Records to process:
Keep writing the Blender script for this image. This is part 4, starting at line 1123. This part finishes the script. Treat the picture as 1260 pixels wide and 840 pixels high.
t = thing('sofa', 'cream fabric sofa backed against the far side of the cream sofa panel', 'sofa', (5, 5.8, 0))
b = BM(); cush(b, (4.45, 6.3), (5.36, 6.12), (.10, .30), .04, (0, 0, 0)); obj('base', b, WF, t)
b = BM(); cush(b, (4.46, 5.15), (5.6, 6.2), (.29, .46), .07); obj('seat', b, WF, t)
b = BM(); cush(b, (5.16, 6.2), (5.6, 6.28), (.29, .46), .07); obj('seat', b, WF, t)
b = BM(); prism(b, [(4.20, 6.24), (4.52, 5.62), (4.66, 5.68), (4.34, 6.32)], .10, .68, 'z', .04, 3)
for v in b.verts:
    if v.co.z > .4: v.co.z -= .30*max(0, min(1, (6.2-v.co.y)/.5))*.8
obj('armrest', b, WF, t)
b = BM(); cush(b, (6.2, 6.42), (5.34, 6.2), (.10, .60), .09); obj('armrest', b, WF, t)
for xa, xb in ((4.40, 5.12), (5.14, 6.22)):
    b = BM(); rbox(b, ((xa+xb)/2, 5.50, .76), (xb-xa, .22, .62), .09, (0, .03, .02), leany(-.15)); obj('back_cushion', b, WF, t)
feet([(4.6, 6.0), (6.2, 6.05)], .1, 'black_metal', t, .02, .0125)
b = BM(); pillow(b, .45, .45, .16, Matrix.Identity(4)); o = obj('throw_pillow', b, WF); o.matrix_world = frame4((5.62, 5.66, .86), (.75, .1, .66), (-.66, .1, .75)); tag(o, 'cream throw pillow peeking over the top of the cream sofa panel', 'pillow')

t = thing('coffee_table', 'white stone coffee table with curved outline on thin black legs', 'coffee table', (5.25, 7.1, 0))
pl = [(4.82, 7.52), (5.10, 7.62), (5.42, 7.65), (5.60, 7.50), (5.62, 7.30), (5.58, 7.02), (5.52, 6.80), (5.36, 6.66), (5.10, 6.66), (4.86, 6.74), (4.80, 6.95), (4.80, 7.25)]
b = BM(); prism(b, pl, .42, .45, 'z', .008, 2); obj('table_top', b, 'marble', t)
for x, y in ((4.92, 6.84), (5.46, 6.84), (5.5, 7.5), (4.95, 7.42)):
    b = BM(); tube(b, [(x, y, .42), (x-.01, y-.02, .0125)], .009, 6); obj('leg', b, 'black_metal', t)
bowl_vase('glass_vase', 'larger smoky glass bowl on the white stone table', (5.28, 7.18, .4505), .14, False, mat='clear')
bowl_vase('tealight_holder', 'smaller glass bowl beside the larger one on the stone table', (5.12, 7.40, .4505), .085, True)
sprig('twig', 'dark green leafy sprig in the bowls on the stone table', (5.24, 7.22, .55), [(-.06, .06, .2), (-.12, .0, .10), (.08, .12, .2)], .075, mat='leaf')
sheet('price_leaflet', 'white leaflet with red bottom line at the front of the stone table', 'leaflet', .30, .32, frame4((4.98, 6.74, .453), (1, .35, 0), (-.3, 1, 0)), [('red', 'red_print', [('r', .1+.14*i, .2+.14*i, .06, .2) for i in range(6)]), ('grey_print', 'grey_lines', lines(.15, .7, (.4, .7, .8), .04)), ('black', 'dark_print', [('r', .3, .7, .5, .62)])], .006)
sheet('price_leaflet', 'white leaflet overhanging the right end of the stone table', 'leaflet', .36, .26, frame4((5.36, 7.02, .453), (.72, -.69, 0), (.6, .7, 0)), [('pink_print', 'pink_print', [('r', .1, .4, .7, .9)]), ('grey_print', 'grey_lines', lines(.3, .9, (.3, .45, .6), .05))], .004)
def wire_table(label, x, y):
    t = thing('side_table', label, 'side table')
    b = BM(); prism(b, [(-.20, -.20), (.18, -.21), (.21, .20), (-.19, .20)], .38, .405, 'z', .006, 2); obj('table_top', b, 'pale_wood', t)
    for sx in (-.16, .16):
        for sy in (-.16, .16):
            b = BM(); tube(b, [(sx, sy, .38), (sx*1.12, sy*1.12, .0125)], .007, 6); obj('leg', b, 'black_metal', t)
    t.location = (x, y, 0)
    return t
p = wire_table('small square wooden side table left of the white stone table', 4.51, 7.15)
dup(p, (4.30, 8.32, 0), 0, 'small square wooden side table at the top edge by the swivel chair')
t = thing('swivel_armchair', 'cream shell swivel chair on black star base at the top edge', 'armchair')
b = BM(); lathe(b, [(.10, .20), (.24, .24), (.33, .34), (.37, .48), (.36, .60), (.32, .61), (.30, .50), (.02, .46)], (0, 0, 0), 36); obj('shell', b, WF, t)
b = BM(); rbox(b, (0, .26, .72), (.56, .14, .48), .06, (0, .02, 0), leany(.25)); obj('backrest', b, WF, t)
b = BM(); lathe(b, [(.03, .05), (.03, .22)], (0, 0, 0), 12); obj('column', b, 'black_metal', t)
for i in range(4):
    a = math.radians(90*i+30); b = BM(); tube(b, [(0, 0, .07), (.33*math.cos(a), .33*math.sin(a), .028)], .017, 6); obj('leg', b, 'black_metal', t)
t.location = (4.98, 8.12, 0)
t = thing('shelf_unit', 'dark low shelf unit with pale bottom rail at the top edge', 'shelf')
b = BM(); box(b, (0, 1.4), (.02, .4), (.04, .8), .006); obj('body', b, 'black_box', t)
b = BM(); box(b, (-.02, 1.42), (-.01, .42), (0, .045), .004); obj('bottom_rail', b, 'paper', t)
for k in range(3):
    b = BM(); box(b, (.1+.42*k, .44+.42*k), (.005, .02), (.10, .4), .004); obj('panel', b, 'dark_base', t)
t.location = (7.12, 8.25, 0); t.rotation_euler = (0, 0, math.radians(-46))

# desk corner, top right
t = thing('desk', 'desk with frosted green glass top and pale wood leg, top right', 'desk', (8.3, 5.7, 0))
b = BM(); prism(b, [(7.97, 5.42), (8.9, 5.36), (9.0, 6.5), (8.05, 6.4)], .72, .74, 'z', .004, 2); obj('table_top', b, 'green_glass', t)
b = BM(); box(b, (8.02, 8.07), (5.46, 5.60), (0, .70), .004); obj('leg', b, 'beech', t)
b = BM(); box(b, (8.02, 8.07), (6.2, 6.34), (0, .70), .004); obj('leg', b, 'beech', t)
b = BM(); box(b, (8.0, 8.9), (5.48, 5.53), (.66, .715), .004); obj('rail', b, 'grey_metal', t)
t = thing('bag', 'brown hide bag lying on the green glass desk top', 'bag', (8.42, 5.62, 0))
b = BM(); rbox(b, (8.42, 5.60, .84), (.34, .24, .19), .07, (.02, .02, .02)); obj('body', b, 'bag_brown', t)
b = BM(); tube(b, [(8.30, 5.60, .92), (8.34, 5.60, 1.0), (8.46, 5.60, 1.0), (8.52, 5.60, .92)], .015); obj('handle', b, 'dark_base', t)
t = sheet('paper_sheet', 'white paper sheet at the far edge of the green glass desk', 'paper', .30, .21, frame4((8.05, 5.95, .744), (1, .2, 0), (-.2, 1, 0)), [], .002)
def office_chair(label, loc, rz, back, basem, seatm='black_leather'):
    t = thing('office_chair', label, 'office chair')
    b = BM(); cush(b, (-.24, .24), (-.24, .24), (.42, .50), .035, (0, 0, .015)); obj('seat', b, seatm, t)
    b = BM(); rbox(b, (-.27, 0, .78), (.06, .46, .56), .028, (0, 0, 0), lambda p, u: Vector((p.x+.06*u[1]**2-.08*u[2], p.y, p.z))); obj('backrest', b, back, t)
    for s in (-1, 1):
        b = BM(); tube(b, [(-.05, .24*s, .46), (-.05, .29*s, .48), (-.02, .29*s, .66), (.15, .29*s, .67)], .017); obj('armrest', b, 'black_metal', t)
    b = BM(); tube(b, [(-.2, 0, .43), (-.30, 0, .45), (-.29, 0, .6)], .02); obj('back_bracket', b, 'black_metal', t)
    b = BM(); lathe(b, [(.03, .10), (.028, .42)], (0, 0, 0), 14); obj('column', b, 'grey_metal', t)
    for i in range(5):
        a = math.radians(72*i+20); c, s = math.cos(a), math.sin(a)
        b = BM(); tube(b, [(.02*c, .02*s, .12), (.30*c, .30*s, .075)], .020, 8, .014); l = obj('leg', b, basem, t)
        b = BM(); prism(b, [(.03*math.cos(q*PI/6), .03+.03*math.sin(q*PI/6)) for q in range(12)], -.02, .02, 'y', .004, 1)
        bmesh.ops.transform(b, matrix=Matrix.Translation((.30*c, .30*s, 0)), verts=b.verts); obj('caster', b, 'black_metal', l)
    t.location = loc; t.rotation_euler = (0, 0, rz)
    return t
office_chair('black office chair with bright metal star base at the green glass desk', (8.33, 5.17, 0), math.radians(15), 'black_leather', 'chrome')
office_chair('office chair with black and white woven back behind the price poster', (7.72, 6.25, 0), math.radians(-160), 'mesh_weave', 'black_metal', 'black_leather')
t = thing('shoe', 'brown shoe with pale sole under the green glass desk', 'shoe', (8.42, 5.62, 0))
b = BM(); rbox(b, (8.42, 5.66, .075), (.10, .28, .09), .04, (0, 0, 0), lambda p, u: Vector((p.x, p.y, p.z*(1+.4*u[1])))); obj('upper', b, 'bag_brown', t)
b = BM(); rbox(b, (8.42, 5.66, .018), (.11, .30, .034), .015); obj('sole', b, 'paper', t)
==
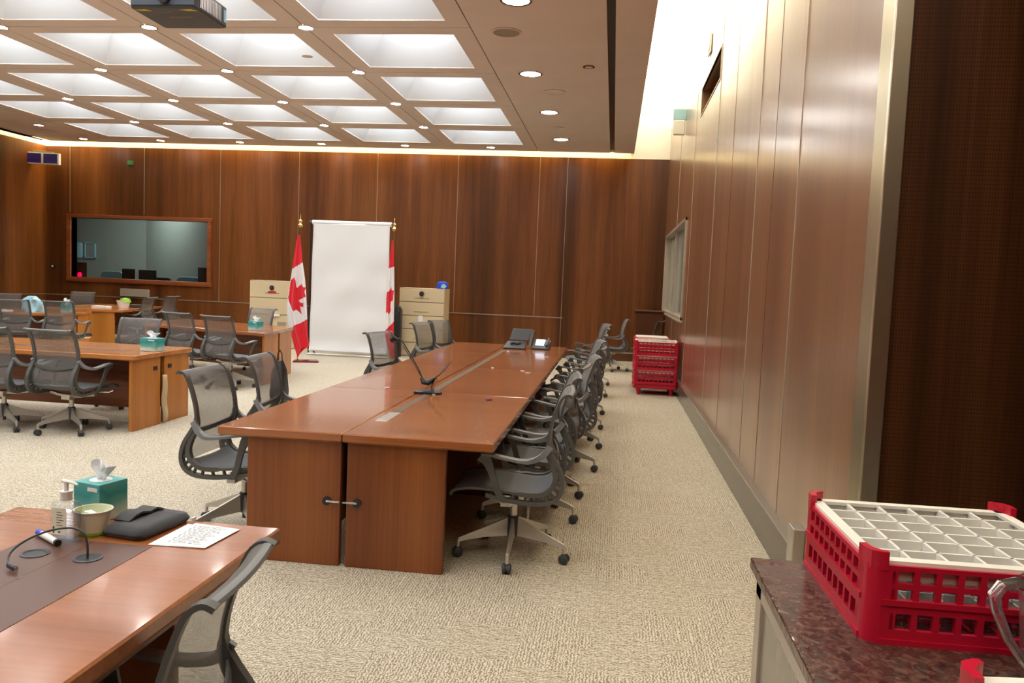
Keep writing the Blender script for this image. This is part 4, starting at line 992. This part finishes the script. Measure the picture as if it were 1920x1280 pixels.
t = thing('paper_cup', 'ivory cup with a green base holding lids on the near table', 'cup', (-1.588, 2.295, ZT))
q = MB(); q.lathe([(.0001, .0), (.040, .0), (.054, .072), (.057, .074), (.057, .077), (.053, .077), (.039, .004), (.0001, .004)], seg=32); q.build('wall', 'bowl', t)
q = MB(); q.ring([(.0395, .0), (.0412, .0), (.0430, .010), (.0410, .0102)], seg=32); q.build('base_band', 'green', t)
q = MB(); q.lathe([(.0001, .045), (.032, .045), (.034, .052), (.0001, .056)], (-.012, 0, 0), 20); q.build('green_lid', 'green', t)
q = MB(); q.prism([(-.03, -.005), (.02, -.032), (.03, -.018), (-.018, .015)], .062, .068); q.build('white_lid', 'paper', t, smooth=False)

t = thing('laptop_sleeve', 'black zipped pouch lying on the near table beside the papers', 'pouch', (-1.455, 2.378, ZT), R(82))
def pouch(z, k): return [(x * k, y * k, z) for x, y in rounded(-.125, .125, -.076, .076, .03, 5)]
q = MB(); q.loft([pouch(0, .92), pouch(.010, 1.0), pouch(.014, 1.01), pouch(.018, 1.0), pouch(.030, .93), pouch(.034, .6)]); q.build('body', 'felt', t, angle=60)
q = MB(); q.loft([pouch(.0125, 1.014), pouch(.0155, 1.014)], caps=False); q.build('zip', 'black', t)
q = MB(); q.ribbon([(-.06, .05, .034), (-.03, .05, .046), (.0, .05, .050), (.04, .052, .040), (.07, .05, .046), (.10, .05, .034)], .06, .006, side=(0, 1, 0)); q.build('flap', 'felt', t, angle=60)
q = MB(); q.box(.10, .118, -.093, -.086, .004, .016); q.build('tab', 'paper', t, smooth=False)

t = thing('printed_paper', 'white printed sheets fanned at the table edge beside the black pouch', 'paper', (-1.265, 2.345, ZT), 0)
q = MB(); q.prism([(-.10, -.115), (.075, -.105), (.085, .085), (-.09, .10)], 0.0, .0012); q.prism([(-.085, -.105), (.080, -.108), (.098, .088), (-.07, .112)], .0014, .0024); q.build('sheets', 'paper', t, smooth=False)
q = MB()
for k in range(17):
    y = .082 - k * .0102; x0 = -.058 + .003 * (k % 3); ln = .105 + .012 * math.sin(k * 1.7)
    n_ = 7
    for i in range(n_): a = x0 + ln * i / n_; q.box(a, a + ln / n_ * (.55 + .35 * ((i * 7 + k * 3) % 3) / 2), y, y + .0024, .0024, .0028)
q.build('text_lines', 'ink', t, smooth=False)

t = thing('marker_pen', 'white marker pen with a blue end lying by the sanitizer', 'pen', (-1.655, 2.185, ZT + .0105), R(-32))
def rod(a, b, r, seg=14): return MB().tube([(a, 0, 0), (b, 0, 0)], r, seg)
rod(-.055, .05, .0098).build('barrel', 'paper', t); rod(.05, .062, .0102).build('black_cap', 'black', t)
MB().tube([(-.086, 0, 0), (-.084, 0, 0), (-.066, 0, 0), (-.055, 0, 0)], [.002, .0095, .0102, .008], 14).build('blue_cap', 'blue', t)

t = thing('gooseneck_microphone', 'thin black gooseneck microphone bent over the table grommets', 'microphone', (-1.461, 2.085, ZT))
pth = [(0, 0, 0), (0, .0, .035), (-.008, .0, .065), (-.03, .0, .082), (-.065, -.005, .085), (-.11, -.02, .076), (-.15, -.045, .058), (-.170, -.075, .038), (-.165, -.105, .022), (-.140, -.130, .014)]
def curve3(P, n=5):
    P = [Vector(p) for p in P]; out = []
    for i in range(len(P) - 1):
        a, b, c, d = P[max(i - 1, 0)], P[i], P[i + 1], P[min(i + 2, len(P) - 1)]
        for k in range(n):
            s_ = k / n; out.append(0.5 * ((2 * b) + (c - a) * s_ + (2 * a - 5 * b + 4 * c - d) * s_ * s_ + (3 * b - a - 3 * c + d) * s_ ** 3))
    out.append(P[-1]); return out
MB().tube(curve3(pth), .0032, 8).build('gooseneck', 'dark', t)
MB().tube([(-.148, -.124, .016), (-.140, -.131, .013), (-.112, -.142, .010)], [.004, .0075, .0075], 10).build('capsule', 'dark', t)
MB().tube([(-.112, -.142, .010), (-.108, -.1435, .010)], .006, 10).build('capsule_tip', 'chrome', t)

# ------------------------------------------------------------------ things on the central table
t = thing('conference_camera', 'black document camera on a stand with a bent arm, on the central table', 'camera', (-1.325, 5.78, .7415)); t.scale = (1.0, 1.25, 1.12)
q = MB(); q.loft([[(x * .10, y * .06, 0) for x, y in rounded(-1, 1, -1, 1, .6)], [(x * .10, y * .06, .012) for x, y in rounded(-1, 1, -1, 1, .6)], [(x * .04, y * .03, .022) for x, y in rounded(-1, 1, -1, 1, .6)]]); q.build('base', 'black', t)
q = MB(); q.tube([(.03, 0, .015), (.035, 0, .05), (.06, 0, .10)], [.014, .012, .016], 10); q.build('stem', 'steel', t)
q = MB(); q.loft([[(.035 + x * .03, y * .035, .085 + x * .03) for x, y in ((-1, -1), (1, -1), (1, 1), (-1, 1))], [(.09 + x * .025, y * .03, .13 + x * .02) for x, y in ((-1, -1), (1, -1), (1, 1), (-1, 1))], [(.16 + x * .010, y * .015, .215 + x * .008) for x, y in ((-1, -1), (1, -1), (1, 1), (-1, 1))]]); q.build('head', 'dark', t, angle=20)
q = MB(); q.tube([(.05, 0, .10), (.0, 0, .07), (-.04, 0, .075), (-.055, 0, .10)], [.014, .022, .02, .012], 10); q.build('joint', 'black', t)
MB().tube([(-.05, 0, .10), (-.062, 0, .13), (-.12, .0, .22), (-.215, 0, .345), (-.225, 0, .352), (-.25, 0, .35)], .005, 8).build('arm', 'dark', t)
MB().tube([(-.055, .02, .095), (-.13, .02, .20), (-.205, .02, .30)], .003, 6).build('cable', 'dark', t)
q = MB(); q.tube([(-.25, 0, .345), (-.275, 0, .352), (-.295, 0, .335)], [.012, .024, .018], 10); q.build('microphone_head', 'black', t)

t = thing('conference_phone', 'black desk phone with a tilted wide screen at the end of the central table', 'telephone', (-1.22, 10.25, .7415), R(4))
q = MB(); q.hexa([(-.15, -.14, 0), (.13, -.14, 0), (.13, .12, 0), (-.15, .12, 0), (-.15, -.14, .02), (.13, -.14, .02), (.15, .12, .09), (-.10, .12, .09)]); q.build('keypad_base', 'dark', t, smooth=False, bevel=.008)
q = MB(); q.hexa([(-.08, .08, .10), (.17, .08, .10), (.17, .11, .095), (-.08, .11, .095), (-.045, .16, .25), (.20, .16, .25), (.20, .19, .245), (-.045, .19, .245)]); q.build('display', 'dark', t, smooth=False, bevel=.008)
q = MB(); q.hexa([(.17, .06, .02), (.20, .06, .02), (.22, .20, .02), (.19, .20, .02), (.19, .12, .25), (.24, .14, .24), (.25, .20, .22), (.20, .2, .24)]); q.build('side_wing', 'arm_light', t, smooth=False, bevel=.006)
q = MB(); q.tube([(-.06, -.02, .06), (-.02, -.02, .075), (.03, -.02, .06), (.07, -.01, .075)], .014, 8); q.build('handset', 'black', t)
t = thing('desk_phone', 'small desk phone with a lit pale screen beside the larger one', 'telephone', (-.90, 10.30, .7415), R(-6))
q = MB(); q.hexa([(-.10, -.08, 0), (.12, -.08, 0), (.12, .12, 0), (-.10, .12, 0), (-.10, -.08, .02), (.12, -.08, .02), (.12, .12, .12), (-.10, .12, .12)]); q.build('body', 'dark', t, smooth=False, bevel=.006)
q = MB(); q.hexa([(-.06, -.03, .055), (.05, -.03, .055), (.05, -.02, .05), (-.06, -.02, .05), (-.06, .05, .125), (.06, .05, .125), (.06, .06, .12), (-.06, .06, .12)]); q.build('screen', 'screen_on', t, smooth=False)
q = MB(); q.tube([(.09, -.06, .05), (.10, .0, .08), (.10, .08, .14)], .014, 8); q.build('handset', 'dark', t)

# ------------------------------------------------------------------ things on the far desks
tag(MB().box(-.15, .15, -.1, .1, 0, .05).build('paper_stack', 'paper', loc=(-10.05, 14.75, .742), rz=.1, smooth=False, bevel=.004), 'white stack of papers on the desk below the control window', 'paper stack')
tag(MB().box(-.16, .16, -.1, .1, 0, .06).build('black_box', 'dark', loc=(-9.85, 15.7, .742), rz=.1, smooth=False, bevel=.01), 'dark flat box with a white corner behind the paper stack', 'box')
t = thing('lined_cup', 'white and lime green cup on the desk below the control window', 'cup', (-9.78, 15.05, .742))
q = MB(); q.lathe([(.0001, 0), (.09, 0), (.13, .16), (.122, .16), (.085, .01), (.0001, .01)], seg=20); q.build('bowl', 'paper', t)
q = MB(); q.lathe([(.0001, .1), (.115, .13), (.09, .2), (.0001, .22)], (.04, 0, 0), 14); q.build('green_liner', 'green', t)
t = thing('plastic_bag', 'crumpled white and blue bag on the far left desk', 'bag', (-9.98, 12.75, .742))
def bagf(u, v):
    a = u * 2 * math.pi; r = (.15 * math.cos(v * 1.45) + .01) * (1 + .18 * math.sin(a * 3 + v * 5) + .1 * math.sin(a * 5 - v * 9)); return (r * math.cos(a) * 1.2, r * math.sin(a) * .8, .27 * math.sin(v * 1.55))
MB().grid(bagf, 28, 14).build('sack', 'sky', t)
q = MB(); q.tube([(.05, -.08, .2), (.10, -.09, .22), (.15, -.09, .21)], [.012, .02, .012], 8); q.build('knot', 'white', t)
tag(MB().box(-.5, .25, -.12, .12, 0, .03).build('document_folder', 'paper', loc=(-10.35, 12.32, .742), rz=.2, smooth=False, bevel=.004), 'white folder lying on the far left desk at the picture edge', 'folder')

The exercise: Of the entries listed above, reproduce only the lines starting at the line containing "840 pixels high." and ending at the line containing "b = BM(); pillow(b, .45, .45, .16, Matrix.Identity(4));". Include both, exactly as they stand.

Answer:
Keep writing the Blender script for this image. This is part 4, starting at line 1123. This part finishes the script. Treat the picture as 1260 pixels wide and 840 pixels high.
t = thing('sofa', 'cream fabric sofa backed against the far side of the cream sofa panel', 'sofa', (5, 5.8, 0))
b = BM(); cush(b, (4.45, 6.3), (5.36, 6.12), (.10, .30), .04, (0, 0, 0)); obj('base', b, WF, t)
b = BM(); cush(b, (4.46, 5.15), (5.6, 6.2), (.29, .46), .07); obj('seat', b, WF, t)
b = BM(); cush(b, (5.16, 6.2), (5.6, 6.28), (.29, .46), .07); obj('seat', b, WF, t)
b = BM(); prism(b, [(4.20, 6.24), (4.52, 5.62), (4.66, 5.68), (4.34, 6.32)], .10, .68, 'z', .04, 3)
for v in b.verts:
    if v.co.z > .4: v.co.z -= .30*max(0, min(1, (6.2-v.co.y)/.5))*.8
obj('armrest', b, WF, t)
b = BM(); cush(b, (6.2, 6.42), (5.34, 6.2), (.10, .60), .09); obj('armrest', b, WF, t)
for xa, xb in ((4.40, 5.12), (5.14, 6.22)):
    b = BM(); rbox(b, ((xa+xb)/2, 5.50, .76), (xb-xa, .22, .62), .09, (0, .03, .02), leany(-.15)); obj('back_cushion', b, WF, t)
feet([(4.6, 6.0), (6.2, 6.05)], .1, 'black_metal', t, .02, .0125)
b = BM(); pillow(b, .45, .45, .16, Matrix.Identity(4)); o = obj('throw_pillow', b, WF); o.matrix_world = frame4((5.62, 5.66, .86), (.75, .1, .66), (-.66, .1, .75)); tag(o, 'cream throw pillow peeking over the top of the cream sofa panel', 'pillow')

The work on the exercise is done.